Se há algo que Virginia Eubanks deixa claro, é que o futuro tecnológico não é decidido pelas máquinas, mas pelas pessoas e este é um apelo urgente a todos nós: programadores, académicos, ativistas e cidadãos comuns. Precisamos de reimaginar o que significa viver numa sociedade digital e construir ferramentas que ampliem a dignidade humana em vez de a corroerem. Em última análise, Automating Inequality… é mais do que um livro, é uma convocação à resistência e uma lembrança de que, por trás de cada algoritmo, existe uma escolha humana.

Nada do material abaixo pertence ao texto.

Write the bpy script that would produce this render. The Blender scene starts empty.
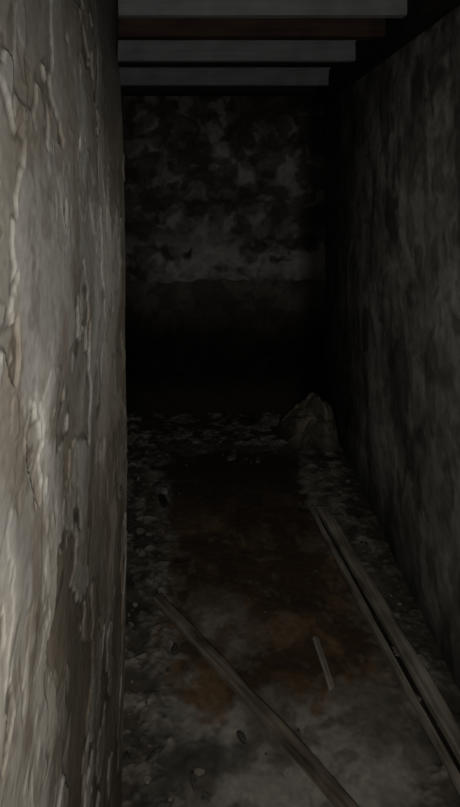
import bpy, bmesh, math, random
import numpy as np
from mathutils import Vector, Matrix
random.seed(4); rng=np.random.default_rng(4)
S=bpy.context.scene
S.view_settings.view_transform='Standard'
S.view_settings.look='None'

# ---------------------------------------------------------------- noise
def _h(ix,iy,iz,s):
    n=(ix*374761393+iy*668265263+iz*2147483647+s*1274126177)&0xffffffff
    n=((n^(n>>13))*1274126177)&0xffffffff
    n=((n^(n>>16))*2246822519)&0xffffffff
    n=n^(n>>15)
    return (n&0xffffff)/float(0xffffff)
def vn(P,s=0):
    i=np.floor(P).astype(np.int64); f=P-i; f=f*f*f*(f*(f*6-15)+10)
    x,y,z=i[...,0],i[...,1],i[...,2]; fx,fy,fz=f[...,0],f[...,1],f[...,2]
    def L(a,b,t): return a+(b-a)*t
    r=[]
    for dz in (0,1):
        a=L(_h(x,y,z+dz,s),_h(x+1,y,z+dz,s),fx)
        b=L(_h(x,y+1,z+dz,s),_h(x+1,y+1,z+dz,s),fx)
        r.append(L(a,b,fy))
    return L(r[0],r[1],fz)
def fbm(P,sc,o=4,s=0,rough=.5):
    P=P*np.array(sc,dtype=float) if not np.isscalar(sc) else P*sc
    a=1;t=0;w=0
    for k in range(o):
        t=t+a*vn(P+17.3*k,s+k*7); w+=a; a*=rough; P=P*2.03
    return t/w
def warp(P,sc,amt,s=0):
    return P+amt*(np.stack([fbm(P,sc,3,s+k*31) for k in (1,2,3)],-1)-.5)
def ss(a,b,x):
    t=np.clip((x-a)/(b-a),0,1); return t*t*(3-2*t)
def mix(a,b,t):
    a=np.asarray(a,float); b=np.asarray(b,float); t=t[...,None]
    return a*(1-t)+b*t

# ---------------------------------------------------------------- materials
def mat_attr(name,rough=.9,scale=60,var=.35,bump=.4,dist=.004,spec=.2,fine=None):
    m=bpy.data.materials.new(name); m.use_nodes=True
    N=m.node_tree.nodes; K=m.node_tree.links; B=N['Principled BSDF']
    B.inputs['Roughness'].default_value=rough
    B.inputs['Specular IOR Level'].default_value=spec
    at=N.new('ShaderNodeAttribute'); at.attribute_name='Col'
    tc=N.new('ShaderNodeTexCoord')
    nz=N.new('ShaderNodeTexNoise'); nz.inputs['Scale'].default_value=scale; nz.inputs['Detail'].default_value=6
    nz.inputs['Roughness'].default_value=.6
    K.new(tc.outputs['Object'],nz.inputs['Vector'])
    mr=N.new('ShaderNodeMapRange'); mr.inputs['From Min'].default_value=.3; mr.inputs['From Max'].default_value=.7
    mr.inputs['To Min'].default_value=1-var; mr.inputs['To Max'].default_value=1+var
    K.new(nz.outputs['Fac'],mr.inputs['Value'])
    vm=N.new('ShaderNodeVectorMath'); vm.operation='SCALE'
    K.new(at.outputs['Color'],vm.inputs[0]); K.new(mr.outputs['Result'],vm.inputs['Scale'])
    K.new(vm.outputs['Vector'],B.inputs['Base Color'])
    bp=N.new('ShaderNodeBump'); bp.inputs['Strength'].default_value=bump; bp.inputs['Distance'].default_value=dist
    K.new(nz.outputs['Fac'],bp.inputs['Height']); K.new(bp.outputs['Normal'],B.inputs['Normal'])
    return m
def mat_wood(name,c1,c2,rough=.8,sc=(3,60,60),bump=.4):
    m=bpy.data.materials.new(name); m.use_nodes=True
    N=m.node_tree.nodes; K=m.node_tree.links; B=N['Principled BSDF']
    B.inputs['Roughness'].default_value=rough; B.inputs['Specular IOR Level'].default_value=.25
    tc=N.new('ShaderNodeTexCoord'); mp=N.new('ShaderNodeMapping'); mp.inputs['Scale'].default_value=sc
    nz=N.new('ShaderNodeTexNoise'); nz.inputs['Scale'].default_value=1; nz.inputs['Detail'].default_value=5
    n2=N.new('ShaderNodeTexNoise'); n2.inputs['Scale'].default_value=9; n2.inputs['Detail'].default_value=4
    K.new(tc.outputs['Object'],mp.inputs['Vector']); K.new(mp.outputs['Vector'],nz.inputs['Vector'])
    K.new(tc.outputs['Object'],n2.inputs['Vector'])
    ad=N.new('ShaderNodeMath'); ad.operation='MULTIPLY_ADD'; ad.inputs[1].default_value=.5
    h=N.new('ShaderNodeMath'); h.operation='MULTIPLY'; h.inputs[1].default_value=.5
    K.new(n2.outputs['Fac'],h.inputs[0]); K.new(nz.outputs['Fac'],ad.inputs[0]); K.new(h.outputs[0],ad.inputs[2])
    r=N.new('ShaderNodeValToRGB'); r.color_ramp.elements[0].position=.36; r.color_ramp.elements[1].position=.64
    r.color_ramp.elements[0].color=(*c1,1); r.color_ramp.elements[1].color=(*c2,1)
    K.new(ad.outputs[0],r.inputs['Fac']); K.new(r.outputs['Color'],B.inputs['Base Color'])
    bp=N.new('ShaderNodeBump'); bp.inputs['Strength'].default_value=bump; bp.inputs['Distance'].default_value=.003
    K.new(nz.outputs['Fac'],bp.inputs['Height']); K.new(bp.outputs['Normal'],B.inputs['Normal'])
    return m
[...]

O futuro está em jogo e a decisão é só nossa, por isso: Humanos de todo o mundo, uni-vos!
Notas:
(1). Instituições onde os pobres da Inglaterra vitoriana eram forçados a trabalhar em condições desumanas em troca de sustento básico, num sistema deliberadamente cruel para desencorajar pedidos de ajuda.
(2). https://eurocid.mne.gov.pt/artigos/plano-de-recuperacao-e-resiliencia
(3). https://digital.gov.pt/estrategias/estrategia-2021-2026
(4). https://www.gov.pt/
(5). https://www.anacom-consumidor.pt/documents/20181/29099323/CompetenciasDigitais2023/e698ffce-2115-46d0-903b-3b859bda2bd2
(6). https://ffms.pt/pt-pt/estudos/estudos/portugal-desigual-um-retrato-das-desigualdades-de-rendimentos-e-da-pobreza-no-pais
(7). https://habitarlisboa.cm-lisboa.pt/ords/f?p=100:2::::::
(8). https://cpcj.cnpcjr.pt/cpcj/index.faces
(9). Que traduziria para "confinamento tecnológico da pobreza", porque “confinamento" captura melhor a ideia de contenção forçada.
(10). Defeitos – erros de software.
(11). Caraterísticas pretendidas – elementos intencionais do sistema.